Eventually I did. Obviously. It would be a serious geek indeed who took a netbook gardening. Plus, if I hadn't, this post would have started with 'If you're in the area... help!'. Hmm. it might be an idea to take the netbook into the garden after all.

It turned out okay in the end. The rhubarb has been beaten into submission, the shed has heaved a sigh of relief, the compost bin is glad to be rid of the parasite that already had roots all through it and the other half of the root has been donated to a neighbour.

Then I tried to move some daffodils using a small hand-shovel, and sprained my wrist. Damn.

It's raining now. I am delighted! Let it pour.

16 comments:

RantinRab said...

It pretty much sums up my life that I'm spending a Saturday night reading about the adventures of a chap moving his rhubarb!

rhubarb lover said...

Same here Rab. Plus sitting thinking it sounds all wrong. If you're planning to move rhubarb I think you're supposed to dig it up in December. Let the frost get to it for a week. Then replant it. But if it's got to move then it's got to move.

Leg-iron said...

Yes, it's entirely the wrong time to move rhubarb.

The shed must be fixed this year or it will fall apart, and the rhubarb is in the way.

So I won't get much out of it until it's settled in.

Rab - it is indeed a terrible way to spend a Saturday night but I'm too knackered for Smoky-Drinky.

Leg-iron said...

And my nuts are crushed...

Anonymous said...

Sorry about your wrist Legggy but... Lol!

Anonymous said...

Sorry - laughing so much I can't spell :)

But I really am sorry about your wrist.

TheFatBigot said...

You can split rhubarb into small bits. There's no benefit moving a big chunk and getting your delicates mangled when several small chunks can be split off the crown and planted close together in the new hole. Sorry to piss in your soup but rhubarb is like that, it thrives on being in dung however much of it you put into dung. Even one small bit of new growth will thrive and produce a good crop if the soil's right.

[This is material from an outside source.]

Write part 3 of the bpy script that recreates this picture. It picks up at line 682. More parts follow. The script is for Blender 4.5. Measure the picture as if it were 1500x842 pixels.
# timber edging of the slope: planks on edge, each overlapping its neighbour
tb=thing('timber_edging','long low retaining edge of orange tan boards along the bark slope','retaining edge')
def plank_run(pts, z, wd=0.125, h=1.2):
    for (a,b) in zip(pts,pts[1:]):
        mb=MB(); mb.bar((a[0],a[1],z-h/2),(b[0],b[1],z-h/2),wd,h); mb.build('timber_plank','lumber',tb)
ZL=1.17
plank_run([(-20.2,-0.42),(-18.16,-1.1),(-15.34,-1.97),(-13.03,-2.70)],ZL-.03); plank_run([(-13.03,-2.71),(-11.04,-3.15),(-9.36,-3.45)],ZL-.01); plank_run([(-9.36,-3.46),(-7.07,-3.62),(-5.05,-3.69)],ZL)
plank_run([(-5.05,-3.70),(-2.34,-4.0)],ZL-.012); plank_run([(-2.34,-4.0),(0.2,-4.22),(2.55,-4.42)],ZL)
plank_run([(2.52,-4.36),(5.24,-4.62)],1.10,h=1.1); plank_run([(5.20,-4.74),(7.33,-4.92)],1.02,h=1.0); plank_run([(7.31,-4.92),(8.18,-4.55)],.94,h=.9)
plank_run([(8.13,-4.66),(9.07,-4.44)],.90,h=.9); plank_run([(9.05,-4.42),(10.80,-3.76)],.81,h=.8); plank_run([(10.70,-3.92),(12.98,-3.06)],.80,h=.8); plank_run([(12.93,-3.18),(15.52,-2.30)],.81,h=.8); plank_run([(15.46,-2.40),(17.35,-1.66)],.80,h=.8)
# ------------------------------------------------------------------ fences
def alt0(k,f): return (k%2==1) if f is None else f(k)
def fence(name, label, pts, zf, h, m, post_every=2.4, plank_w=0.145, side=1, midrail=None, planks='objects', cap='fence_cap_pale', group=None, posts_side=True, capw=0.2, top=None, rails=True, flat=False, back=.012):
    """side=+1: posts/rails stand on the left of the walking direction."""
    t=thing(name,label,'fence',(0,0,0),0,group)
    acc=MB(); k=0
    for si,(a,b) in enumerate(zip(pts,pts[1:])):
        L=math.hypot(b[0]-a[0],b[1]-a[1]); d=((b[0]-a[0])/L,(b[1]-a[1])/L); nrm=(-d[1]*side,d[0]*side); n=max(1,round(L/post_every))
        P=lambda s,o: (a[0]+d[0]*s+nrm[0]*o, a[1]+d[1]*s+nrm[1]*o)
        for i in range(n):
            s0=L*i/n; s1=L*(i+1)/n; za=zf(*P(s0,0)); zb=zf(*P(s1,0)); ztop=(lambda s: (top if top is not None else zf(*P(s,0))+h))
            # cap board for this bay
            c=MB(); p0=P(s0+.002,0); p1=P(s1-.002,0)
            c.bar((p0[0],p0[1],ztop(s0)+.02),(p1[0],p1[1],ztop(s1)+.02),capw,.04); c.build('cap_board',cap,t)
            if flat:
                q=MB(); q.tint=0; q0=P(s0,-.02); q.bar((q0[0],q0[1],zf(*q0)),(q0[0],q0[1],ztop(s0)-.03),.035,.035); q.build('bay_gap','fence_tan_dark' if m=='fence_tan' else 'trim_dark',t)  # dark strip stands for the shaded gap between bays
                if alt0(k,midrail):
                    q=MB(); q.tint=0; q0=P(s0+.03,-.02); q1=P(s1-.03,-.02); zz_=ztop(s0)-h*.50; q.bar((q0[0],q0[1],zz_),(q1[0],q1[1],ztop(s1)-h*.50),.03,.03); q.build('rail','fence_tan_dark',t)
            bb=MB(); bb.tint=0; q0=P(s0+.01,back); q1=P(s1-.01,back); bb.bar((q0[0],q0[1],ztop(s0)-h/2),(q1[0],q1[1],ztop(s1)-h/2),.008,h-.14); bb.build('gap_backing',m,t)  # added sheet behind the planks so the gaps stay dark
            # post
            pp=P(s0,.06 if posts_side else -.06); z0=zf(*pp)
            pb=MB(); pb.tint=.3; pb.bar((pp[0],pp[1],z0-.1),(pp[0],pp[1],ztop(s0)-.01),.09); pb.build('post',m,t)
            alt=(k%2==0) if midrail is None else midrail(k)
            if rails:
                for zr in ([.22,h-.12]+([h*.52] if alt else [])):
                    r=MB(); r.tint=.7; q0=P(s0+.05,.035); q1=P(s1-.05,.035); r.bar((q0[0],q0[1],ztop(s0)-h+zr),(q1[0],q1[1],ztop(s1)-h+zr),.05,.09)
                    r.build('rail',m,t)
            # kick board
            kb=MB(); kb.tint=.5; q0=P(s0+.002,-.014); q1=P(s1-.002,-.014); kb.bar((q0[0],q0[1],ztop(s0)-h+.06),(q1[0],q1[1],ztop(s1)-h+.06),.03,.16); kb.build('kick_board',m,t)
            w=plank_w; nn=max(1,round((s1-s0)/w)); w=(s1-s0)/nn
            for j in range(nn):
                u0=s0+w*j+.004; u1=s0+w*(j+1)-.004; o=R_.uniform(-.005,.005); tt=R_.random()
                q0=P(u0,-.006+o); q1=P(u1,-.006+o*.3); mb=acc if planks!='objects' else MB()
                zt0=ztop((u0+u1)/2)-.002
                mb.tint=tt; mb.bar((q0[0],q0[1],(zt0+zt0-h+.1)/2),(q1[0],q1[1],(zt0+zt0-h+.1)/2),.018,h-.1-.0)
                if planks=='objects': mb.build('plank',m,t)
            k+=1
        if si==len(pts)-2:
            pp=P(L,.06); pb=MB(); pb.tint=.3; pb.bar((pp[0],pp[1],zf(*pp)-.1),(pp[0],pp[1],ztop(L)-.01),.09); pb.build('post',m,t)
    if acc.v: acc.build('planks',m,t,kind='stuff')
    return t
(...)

I think I might be a day late with this handy bit of horticultural advice.

subrosa said...

I was about to say what the FatBigot has said so well.

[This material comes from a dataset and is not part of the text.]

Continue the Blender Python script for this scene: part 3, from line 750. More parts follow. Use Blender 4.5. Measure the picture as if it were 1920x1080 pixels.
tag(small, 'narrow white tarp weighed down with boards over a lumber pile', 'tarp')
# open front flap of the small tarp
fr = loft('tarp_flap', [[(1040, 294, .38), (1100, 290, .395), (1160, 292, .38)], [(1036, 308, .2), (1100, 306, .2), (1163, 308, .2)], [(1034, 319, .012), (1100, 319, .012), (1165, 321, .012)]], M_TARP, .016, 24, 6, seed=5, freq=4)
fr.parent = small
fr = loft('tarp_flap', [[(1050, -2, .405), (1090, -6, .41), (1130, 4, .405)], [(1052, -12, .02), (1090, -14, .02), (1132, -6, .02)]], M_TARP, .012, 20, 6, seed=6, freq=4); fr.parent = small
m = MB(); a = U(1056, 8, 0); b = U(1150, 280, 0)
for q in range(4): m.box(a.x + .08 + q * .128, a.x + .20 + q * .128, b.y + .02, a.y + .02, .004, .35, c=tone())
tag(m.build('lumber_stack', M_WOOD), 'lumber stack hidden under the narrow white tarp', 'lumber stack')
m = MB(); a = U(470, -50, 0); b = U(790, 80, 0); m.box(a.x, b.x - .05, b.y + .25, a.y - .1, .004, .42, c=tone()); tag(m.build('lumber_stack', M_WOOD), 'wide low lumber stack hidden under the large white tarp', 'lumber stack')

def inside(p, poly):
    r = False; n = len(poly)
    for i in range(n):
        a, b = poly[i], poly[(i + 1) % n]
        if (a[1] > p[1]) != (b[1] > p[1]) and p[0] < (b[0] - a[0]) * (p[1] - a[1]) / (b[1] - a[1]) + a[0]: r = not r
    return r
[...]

Oh, another thing. Check the shed in the morning. Just maybe the rhubarb was holding it up. :)

Mrs Rigby said...

Dammit, we've been looking for a spare rhubarb plant, our succumbed to the winter wet and got dug up, and our shed is going the same way as yours. Are you quite sure you're not Mr Rigby?

Snakey said...

Aye it's the little things that get you lol

Anonymous said...

Thanks for giving me a chuckle on a Sunday morning - reminded me of the story about Paddy, a rope and pulley, and a barrel of bricks...

Chuckles said...

Did the rhubarb move for you too dear?
I think you should stick to stalking the wild asparagus, till you're more experienced. There's a lot of custard being flung in the rhubarb patches, sometimes gets heated.

microdave said...

You must have been inspired by the legendary Gerrard Hoffnung:

http://www.youtube.com/watch?v=zZUJLO6lMhI

Leg-iron said...

Wrist is recovering (in that it hurts less today) but the damage has apparently spread to the elbow.

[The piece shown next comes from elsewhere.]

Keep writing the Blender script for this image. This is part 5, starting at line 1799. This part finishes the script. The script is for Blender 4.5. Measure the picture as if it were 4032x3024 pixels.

So I painted the pergola in an attempt to work the joints. Damn that thing, it is impossible to do it all in one session without getting covered in paint and I should have realised that, at fifty, some of the contortions required are no longer available.

So now, most of me hurts.

I put it down to being virtually housebound for three months of snow and cold, which has atrophied my already unimpressive musculature. My body is raging at me with 'You want to do WHAT? Well okay but it's going to hurt.'

Funnily enough, I'm feeling fitter (apart from the pain) and stronger and coughing less and waking up more easily now that I'm getting more fresh air and exercise.

There might be a lot more in this 'hermetically sealed houses' problem than I thought. No draughts equals stale air. That might be causing a lot more respiratory problems than smoking ever could.

Leg-iron said...

FatBigot - my anatomy curses your words. To make recompense, you will have to come here and shit on my rhubarb.

No curries.

Leg-iron said...

Subrosa - the shed door is harder to close today. It might be time to phone the shed shop.